Initialement prévu le 31 juillet, le démarrage de l’opération de désarmement «a été différé du fait que les Forces nouvelles l’ont lié à l’adoption d’une loi d’amnistie – finalement adoptée le 6 août – et à la nomination des ministres de la Défense et de la Sécurité», toujours en suspens. L’administration tarde aussi à se redéployer sur le territoire et faute d’un désarmement des Forces nouvelles, le 12 août, la réouverture de la frontière avec le Burkina a été reportée sine die. Quant aux questions de fond, le gouvernement devrait former une commission nationale de la naturalisation qui pourrait, «dans un délai de neuf mois», faire des proposition sur le recensement des étrangers en Côte d’Ivoire et l’amélioration de leur statut. Par ailleurs, «la réforme du régime électoral devrait être menée à bien dans un délai de huit mois» et «fixer à 35 ans l’âge minimum des candidats» à la magistrature suprême, limitée, elle, à deux quinquennats et réservée à des Ivoiriens «nés de père ou de mère ivoiriens d’origine». Enfin, Kofi Annan se soucie grandement des médias qui devraient être soumis à une réglementation dont la mise en place pourrait s’échelonner sur une trentaine de mois, au-delà des scrutins de 2005.

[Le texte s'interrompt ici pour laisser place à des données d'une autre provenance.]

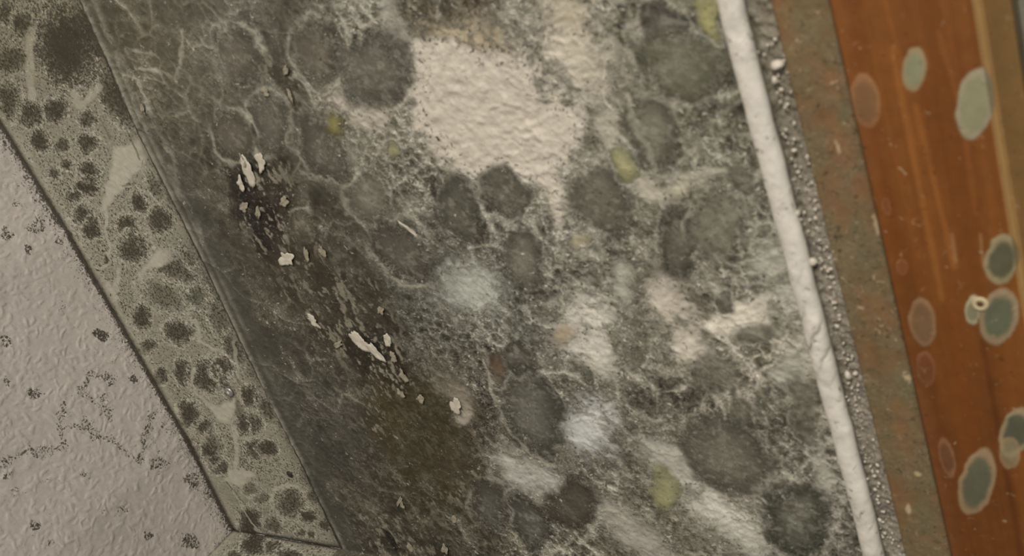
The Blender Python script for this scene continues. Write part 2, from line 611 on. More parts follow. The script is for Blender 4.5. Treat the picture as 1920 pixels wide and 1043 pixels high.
# bare or fuzzy pale areas: ellipse, colour, softness
PALES = [
    ((672, 196, 62, 30, 35), (172, 163, 150), 0.6), ((1100, 612, 66, 62, 30), (186, 181, 169), 0.55), ((1128, 668, 30, 46, -25), (182, 177, 166), 0.5),
    ((1264, 572, 36, 62, -10), (176, 168, 154), 0.5), ((1392, 586, 62, 32, -12), (188, 181, 166), 0.45), ((1304, 644, 40, 30, 30), (178, 171, 157), 0.5),
    ((1110, 808, 42, 54, -30), (178, 179, 174), 0.55), ((990, 888, 54, 34, 30), (160, 158, 150), 0.6), ((1350, 960, 112, 34, 36), (180, 177, 166), 0.5),
    ((1255, 872, 60, 28, 36), (160, 157, 147), 0.7), ((872, 540, 54, 46, 30), (160, 162, 153), 0.7), ((1300, 346, 78, 16, -12), (166, 160, 142), 0.7),
    ((740, 70, 20, 74, -5), (136, 132, 122), 0.5), ((1080, 118, 66, 70, 0), (170, 163, 147), 0.7), ((1200, 1000, 90, 24, 38), (150, 146, 136), 0.7),
    ((1460, 560, 24, 60, -15), (152, 150, 138), 0.7), ((1490, 690, 30, 50, -10), (150, 148, 134), 0.7), ((1170, 545, 30, 40, 0), (150, 148, 136), 0.7),
    ((1060, 40, 60, 26, 20), (160, 152, 134), 0.7), ((680, 225, 14, 26, -30), (150, 143, 130), 0.5), ((862, 770, 14, 26, 10), (150, 142, 128), 0.3),
    ((850, 730, 34, 20, 40), (118, 110, 96), 0.7), ((420, 118, 11, 34, -20), (140, 137, 126), 0.5), ((1550, 900, 14, 60, -12), (146, 143, 132), 0.7),
    ((1420, 200, 12, 40, -14), (146, 142, 126), 0.7), ((1140, 250, 24, 40, 0), (160, 155, 140), 0.7), ((1450, 480, 40, 40, -14), (146, 146, 132), 0.8),
    ((1210, 350, 20, 40, -40), (166, 160, 145), 0.7), ((880, 70, 60, 16, 5), (160, 148, 126), 0.8),
]
BARE = [(770, 86), (830, 84), (905, 96), (985, 92), (1010, 130), (1030, 180), (1064, 205), (1088, 236), (1072, 282), (1048, 322), (1052, 372),
        (1042, 424), (1022, 400), (1002, 345), (962, 318), (922, 312), (896, 338), (868, 336), (834, 312), (800, 262), (768, 214), (782, 150)]
# dark damp and peeled areas
DAMPS = [
    ((498, 378, 62, 112, -34), (40, 33, 23), 0.4, 0.85), ((480, 400, 40, 84, -34), (27, 22, 15), 0.4, 0.9), ((470, 330, 34, 44, 0), (32, 27, 19), 0.5, 0.7), ((536, 160, 26, 60, -20), (52, 46, 34), 0.5, 0.7),
    ((640, 590, 74, 120, -38), (54, 46, 34), 0.5, 0.7), ((704, 664, 52, 56, -30), (28, 23, 15), 0.45, 0.9), ((640, 560, 40, 70, -30), (42, 35, 25), 0.6, 0.7), ((790, 808, 90, 130, -30), (60, 52, 31), 0.6, 0.8),
    ((724, 770, 40, 70, -10), (62, 52, 30), 0.5, 0.8), ((910, 14, 62, 30, 0), (66, 52, 34), 0.6, 0.7), ((800, 24, 30, 30, 0), (84, 72, 52), 0.7, 0.6),
    ((868, 62, 60, 26, 8), (124, 110, 86), 0.7, 0.6), ((560, 480, 40, 26, 30), (58, 50, 38), 0.6, 0.6), ((1180, 1030, 60, 34, 30), (66, 58, 44), 0.5, 0.7),
    ((740, 1010, 110, 50, 25), (54, 48, 38), 0.7, 0.6), ((1302, 596, 30, 62, -8), (92, 82, 66), 0.5, 0.5), ((880, 900, 50, 90, -30), (66, 58, 42), 0.7, 0.6),
    ((620, 790, 60, 160, -32), (64, 63, 58), 0.6, 0.5), ((740, 700, 30, 30, 0), (40, 33, 23), 0.5, 0.7), ((596, 806, 5, 15, -25), (36, 34, 28), 0.4, 0.5), ((605, 846, 4, 13, -25), (36, 34, 28), 0.4, 0.5),
]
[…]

«La prochaine étape critique» du programme du gouvernement sera, selon Kofi Annan, «la soumission à l’Assemblée nationale de 41 projets de décrets et de lois portant» sur toutes ces questions censées concrétiser la réconciliation nationale. Elles sont nombreuses et délicates, estime Kofi Annan pour qui «il importe que les préparatifs des élections commencent rapidement». En attendant, l’attelage gouvernemental tire en effet à hue et à dia.